**TASK**
Find each line with the string "from" and copy it.
+ + + +
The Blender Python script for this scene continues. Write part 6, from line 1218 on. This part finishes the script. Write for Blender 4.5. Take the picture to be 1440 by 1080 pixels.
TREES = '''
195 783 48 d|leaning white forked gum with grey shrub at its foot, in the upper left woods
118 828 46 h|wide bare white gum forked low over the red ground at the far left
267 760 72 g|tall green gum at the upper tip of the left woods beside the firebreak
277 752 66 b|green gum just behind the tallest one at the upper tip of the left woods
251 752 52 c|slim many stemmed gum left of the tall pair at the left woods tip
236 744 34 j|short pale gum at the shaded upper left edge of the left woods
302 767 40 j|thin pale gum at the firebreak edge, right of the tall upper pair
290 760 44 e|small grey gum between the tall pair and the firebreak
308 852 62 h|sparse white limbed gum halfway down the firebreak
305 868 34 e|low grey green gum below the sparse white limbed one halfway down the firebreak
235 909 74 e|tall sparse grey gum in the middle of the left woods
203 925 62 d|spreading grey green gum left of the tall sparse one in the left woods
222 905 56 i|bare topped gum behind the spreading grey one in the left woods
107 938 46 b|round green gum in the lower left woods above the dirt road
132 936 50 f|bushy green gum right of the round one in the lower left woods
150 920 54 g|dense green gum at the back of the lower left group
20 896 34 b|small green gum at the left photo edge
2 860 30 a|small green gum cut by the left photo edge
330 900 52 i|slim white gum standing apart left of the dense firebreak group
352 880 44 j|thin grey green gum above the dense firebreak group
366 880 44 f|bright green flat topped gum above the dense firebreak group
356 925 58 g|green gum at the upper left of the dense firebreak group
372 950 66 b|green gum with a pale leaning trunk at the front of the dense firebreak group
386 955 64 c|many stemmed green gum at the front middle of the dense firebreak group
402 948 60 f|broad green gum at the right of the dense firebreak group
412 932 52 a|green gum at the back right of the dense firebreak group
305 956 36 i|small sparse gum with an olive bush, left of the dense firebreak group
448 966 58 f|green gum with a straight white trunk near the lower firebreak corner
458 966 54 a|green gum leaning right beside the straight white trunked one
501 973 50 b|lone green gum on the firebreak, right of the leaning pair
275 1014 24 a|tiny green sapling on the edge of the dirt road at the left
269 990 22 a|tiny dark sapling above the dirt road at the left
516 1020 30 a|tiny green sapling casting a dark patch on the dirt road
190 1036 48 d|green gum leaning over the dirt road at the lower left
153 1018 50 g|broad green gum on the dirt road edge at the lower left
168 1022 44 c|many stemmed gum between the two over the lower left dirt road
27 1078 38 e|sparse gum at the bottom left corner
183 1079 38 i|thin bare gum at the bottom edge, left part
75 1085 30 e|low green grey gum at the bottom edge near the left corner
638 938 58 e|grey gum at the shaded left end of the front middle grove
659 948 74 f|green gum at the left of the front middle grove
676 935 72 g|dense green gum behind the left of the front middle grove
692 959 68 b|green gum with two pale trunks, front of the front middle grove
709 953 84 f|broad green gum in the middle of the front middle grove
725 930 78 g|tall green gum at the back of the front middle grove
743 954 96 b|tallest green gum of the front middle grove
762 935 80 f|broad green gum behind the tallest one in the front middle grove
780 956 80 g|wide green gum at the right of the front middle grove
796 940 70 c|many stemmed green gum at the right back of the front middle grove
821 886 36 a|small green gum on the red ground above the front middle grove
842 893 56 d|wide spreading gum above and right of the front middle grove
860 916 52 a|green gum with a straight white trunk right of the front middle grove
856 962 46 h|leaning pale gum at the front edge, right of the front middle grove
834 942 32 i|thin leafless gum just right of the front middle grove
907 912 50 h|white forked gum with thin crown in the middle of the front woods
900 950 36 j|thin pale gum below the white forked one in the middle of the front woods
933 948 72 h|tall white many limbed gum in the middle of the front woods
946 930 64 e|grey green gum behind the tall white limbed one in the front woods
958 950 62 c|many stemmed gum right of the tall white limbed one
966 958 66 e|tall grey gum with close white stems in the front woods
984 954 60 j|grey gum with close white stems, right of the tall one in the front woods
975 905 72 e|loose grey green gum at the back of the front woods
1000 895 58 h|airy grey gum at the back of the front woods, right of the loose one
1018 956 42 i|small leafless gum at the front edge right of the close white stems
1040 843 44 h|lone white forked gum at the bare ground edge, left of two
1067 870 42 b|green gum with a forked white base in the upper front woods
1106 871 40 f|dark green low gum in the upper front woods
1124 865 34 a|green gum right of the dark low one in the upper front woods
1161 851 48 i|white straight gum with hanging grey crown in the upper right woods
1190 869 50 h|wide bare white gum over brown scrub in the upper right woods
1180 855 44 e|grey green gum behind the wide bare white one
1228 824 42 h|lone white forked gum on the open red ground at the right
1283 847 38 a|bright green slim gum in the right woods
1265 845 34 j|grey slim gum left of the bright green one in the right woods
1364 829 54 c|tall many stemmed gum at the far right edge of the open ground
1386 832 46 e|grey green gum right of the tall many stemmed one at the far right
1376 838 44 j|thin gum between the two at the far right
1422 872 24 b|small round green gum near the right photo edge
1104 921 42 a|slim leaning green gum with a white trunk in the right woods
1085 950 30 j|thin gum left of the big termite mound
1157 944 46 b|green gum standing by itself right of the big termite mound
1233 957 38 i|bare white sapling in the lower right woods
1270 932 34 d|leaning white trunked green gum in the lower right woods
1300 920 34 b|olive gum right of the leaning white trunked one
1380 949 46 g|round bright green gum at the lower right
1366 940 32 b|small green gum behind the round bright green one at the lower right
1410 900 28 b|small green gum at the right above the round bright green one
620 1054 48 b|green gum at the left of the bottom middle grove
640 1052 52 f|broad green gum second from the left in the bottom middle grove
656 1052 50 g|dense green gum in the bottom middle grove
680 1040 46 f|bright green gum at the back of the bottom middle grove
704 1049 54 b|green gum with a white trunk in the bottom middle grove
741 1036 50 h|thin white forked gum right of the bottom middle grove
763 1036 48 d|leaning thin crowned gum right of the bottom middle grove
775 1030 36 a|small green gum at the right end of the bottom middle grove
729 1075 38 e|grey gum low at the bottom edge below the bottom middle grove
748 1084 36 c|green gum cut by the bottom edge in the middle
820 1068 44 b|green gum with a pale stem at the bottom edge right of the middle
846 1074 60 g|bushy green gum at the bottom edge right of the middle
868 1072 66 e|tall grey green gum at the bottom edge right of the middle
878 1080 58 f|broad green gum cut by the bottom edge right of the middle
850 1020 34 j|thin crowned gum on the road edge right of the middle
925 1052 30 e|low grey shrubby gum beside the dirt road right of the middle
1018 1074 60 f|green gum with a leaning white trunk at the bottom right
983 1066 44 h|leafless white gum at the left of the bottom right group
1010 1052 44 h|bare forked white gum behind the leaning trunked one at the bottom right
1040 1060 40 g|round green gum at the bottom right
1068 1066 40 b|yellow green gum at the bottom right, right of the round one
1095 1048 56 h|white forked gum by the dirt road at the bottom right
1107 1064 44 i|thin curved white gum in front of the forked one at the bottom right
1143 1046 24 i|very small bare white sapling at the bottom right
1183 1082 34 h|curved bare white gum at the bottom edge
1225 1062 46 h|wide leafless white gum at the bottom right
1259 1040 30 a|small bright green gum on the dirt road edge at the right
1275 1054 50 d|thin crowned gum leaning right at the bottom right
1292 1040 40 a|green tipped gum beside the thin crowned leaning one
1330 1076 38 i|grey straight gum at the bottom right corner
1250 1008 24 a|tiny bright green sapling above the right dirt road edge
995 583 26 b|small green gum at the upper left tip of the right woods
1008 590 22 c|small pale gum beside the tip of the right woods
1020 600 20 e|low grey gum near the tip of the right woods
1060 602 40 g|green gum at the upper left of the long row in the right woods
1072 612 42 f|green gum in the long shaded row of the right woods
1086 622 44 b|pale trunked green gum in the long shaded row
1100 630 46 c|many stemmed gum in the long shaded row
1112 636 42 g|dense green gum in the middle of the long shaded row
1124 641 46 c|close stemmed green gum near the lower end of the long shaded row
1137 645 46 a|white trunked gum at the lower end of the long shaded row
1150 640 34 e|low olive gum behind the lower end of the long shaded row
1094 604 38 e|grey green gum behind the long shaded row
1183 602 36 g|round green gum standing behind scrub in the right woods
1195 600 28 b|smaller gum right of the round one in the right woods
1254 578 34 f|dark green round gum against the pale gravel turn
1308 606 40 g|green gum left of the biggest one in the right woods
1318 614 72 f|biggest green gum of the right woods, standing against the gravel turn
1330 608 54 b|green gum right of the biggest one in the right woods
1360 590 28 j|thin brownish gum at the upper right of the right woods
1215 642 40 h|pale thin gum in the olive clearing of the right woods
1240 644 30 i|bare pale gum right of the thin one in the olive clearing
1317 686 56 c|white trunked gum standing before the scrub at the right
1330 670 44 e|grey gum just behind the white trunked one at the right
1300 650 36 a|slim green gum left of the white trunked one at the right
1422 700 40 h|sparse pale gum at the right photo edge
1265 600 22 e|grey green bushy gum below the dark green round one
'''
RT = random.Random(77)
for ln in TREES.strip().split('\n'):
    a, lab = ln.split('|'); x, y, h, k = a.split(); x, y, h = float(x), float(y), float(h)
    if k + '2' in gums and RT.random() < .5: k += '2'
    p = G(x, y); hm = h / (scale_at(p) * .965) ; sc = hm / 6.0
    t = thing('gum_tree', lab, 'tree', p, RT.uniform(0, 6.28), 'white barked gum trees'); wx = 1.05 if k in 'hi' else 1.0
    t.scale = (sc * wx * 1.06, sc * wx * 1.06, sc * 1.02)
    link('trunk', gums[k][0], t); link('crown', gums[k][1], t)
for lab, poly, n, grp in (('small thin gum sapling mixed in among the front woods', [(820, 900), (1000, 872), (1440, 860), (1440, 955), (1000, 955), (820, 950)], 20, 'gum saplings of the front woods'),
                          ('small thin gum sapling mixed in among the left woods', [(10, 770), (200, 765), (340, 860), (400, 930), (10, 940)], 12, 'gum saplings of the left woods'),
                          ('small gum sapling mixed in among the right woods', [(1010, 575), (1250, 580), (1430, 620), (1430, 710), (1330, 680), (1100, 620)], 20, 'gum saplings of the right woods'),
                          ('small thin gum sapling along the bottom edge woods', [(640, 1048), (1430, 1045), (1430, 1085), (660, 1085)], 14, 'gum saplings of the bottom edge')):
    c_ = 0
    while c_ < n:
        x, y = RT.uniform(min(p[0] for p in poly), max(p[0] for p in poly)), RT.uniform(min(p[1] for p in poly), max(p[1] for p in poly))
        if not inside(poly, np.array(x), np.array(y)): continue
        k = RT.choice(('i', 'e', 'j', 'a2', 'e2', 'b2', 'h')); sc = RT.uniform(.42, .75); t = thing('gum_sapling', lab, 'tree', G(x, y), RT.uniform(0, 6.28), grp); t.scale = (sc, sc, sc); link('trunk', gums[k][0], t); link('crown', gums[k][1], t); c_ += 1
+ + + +
**SOLUTION**
The Blender Python script for this scene continues. Write part 6, from line 1218 on. This part finishes the script. Write for Blender 4.5. Take the picture to be 1440 by 1080 pixels.
640 1052 52 f|broad green gum second from the left in the bottom middle grove